Though the bird and I are different, we are both foreigners to this land

見此客鳥傷客人
To see this foreign bird hurts this foreign man.

贖汝放汝飛入雲。
I shall buy you and release you to fly into the clouds.

雁雁汝飛向何處,第一莫飛西北去。
Goose, goose, fly where you will, but by no means fly north;

淮西有賊討未平
west of the Huai [river] are evil forces unquelled.

百萬甲兵久屯聚
A million armored soldiers long encamped,

官軍賊軍相守老
our soldiers and the evil ones face off across an age.

食盡兵窮將及汝
The food is spent, the soldiers are exhausted, they turn their eyes to you.

健兒飢餓射汝吃
Those hungry boys shall shoot and eat you,

拔汝翅翎爲箭羽
and turn your plumes into arrow fletching.
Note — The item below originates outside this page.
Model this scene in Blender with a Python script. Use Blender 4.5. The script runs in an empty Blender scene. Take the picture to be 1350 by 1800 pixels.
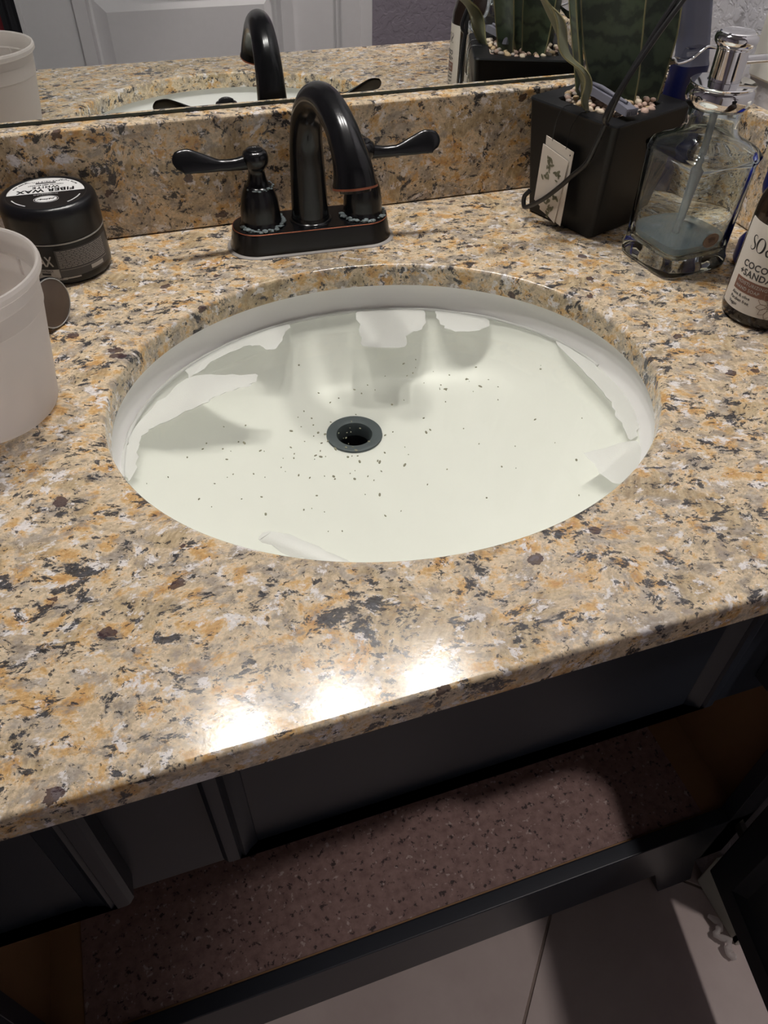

Apart from the many possible metaphorical readings of the poem, it’s just a nice encapsulation of the relationship between war and food before the age of freeze-dried MREs: in many long term conflicts worldwide, soldiers were as likely or more likely to die of malnutrition than of battle wounds. It’s a theme that James Scott explores at length in The Art of Not Being Governed and Against the Grain, and that Lizzie Collingham probes in depth (for World War II!) in The Taste of War. And of course, it’s something I’m writing about in my ongoing project.